Minutes later, his report was denied by a senior member of the Green party. In an interview with the AFP news service, Jean-Vincent Placé said the reports were “very premature” and maintained that the announcement by the Socialists “left us perplexed”.
The opposition Socialist Party triumphed over the ruling UMP party in Sunday’s first round, winning 29.48 percent of the vote against the UMP’s 26.18 percent. The European Greens garnered 12.47 percent, ahead of the right-wing National Front’s 11.74 percent.
A coalition of the far left, the Left Front, won up to 5.7 percent of votes, bettering the centrist MoDem party, historically France’s third most successful party, which struggled to reach 4.24 percent on Sunday.
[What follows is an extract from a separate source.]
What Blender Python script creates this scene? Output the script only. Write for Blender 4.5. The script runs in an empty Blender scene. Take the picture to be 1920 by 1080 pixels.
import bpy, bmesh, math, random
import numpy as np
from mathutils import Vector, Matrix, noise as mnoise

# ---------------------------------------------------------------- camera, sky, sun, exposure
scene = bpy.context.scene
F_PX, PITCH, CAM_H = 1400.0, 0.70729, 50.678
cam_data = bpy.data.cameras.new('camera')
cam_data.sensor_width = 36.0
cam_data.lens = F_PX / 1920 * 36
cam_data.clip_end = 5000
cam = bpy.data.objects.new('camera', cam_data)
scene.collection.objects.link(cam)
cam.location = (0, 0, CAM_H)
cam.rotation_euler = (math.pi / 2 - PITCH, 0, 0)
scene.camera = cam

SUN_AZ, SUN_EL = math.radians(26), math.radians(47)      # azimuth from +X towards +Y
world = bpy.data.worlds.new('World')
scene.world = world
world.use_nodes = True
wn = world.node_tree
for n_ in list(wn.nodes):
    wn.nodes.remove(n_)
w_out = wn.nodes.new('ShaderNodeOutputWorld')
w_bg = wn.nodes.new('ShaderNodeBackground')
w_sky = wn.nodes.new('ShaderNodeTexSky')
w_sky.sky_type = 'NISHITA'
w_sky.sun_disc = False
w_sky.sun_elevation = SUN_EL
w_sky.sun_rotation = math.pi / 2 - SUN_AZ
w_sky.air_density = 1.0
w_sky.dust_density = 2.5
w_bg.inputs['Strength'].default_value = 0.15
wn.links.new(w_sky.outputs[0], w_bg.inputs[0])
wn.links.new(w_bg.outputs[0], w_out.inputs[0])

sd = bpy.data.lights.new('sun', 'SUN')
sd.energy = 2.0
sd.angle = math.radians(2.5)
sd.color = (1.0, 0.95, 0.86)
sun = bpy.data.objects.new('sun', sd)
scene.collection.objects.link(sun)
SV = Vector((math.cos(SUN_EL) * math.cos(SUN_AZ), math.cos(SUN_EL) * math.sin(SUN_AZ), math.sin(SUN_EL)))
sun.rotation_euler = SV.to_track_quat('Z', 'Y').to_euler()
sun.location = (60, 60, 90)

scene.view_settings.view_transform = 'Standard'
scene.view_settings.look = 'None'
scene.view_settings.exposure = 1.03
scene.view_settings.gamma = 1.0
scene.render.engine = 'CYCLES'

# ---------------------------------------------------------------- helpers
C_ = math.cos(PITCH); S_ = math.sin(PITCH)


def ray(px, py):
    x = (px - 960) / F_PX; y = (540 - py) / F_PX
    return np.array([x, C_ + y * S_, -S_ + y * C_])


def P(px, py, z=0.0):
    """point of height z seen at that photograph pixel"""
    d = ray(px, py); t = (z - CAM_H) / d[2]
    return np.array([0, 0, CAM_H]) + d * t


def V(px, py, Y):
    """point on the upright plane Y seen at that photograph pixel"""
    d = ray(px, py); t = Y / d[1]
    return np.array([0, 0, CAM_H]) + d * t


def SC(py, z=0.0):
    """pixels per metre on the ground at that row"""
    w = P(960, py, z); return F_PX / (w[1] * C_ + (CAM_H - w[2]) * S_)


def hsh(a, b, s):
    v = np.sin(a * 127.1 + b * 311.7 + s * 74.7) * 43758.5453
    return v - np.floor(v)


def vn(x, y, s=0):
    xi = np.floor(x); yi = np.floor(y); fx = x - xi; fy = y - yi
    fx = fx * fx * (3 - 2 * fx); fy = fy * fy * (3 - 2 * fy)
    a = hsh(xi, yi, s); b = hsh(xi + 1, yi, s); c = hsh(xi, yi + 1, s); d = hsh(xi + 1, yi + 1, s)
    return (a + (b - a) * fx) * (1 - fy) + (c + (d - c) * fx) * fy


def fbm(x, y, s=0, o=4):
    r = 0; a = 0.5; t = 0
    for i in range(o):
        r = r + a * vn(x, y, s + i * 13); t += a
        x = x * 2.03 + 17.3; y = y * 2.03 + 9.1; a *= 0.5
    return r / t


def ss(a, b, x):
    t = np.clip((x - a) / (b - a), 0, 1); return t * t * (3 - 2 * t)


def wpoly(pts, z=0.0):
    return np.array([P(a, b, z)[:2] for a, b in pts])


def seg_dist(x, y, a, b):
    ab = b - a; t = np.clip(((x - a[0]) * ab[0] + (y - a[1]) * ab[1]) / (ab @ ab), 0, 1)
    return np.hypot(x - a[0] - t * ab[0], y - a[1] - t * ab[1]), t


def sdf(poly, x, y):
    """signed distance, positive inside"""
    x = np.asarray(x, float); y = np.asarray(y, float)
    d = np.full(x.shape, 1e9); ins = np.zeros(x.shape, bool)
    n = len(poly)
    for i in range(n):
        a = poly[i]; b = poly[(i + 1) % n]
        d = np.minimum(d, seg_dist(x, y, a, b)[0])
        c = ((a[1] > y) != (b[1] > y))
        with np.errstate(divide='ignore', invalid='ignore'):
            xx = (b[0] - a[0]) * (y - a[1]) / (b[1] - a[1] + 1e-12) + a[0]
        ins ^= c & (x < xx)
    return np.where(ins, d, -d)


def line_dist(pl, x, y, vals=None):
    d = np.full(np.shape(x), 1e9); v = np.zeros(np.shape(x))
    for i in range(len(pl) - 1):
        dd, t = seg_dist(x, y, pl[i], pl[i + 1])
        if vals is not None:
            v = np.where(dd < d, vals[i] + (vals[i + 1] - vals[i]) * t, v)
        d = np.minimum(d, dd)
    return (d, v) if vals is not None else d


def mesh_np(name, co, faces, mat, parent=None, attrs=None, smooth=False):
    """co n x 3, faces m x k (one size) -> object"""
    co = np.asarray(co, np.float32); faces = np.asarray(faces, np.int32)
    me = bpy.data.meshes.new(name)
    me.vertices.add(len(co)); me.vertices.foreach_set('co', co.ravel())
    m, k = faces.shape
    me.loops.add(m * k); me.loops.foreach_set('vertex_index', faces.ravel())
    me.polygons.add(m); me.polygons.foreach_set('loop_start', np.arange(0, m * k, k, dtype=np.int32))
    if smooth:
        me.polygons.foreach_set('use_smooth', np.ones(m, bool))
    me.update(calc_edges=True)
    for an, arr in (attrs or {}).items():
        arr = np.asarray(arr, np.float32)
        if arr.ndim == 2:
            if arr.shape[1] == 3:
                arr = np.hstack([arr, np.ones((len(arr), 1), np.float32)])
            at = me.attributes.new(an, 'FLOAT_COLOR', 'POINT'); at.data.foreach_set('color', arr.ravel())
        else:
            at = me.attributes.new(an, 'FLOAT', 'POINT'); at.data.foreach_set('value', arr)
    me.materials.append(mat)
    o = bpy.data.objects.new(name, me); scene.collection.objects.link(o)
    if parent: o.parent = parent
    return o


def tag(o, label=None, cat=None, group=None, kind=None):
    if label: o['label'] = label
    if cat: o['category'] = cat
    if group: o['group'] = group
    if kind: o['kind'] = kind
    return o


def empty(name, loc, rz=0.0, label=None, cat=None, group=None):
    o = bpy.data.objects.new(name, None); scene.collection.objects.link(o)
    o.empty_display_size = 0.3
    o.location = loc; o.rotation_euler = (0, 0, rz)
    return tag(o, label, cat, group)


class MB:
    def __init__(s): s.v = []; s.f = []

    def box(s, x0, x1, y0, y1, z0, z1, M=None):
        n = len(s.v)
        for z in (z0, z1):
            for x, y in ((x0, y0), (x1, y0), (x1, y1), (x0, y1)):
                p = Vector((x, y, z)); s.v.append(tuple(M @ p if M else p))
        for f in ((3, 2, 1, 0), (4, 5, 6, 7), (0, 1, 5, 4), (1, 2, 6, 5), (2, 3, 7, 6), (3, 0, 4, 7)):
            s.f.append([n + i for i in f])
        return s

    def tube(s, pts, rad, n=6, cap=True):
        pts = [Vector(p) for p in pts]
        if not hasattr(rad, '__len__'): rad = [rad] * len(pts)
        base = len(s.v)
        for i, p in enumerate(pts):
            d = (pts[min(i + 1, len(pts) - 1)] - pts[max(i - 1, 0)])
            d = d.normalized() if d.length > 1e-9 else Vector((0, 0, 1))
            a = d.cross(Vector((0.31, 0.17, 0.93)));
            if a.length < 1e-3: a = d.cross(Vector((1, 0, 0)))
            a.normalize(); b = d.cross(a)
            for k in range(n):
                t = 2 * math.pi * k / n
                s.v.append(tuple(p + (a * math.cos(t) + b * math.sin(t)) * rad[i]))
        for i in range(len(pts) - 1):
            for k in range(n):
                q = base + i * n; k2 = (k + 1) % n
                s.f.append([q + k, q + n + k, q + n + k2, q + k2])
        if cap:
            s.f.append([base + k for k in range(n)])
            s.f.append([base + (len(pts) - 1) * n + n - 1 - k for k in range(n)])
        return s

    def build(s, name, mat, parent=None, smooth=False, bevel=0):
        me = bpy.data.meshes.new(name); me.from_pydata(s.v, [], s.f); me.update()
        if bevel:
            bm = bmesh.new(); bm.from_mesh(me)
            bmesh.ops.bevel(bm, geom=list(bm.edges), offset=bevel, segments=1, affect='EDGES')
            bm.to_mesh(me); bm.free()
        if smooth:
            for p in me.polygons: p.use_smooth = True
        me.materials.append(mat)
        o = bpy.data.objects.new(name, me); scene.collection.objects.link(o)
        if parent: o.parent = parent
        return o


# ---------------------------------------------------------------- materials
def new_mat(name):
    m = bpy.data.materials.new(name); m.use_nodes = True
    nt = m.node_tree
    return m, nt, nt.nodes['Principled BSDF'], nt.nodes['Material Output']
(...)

A second-round ballot will be staged March 21, with only the leading parties going forward to the conclusive vote, which will decide who runs France’s 26 regions.
Since no single party won an outright majority in any region in the first round, the runoff is crucial for France’s leading political parties.
Under French law, any party that wins more than 10 percent of the vote in the first round can team up with any party that won more than 5 percent and present a joint list of candidates for the second round.
Sunday’s results were widely viewed as a referendum of President Nicolas Sarkozy’s 34 months in power. However, voter antipathy resulted in a record low turnout for a regional election, with a 53.65 percent abstention rate.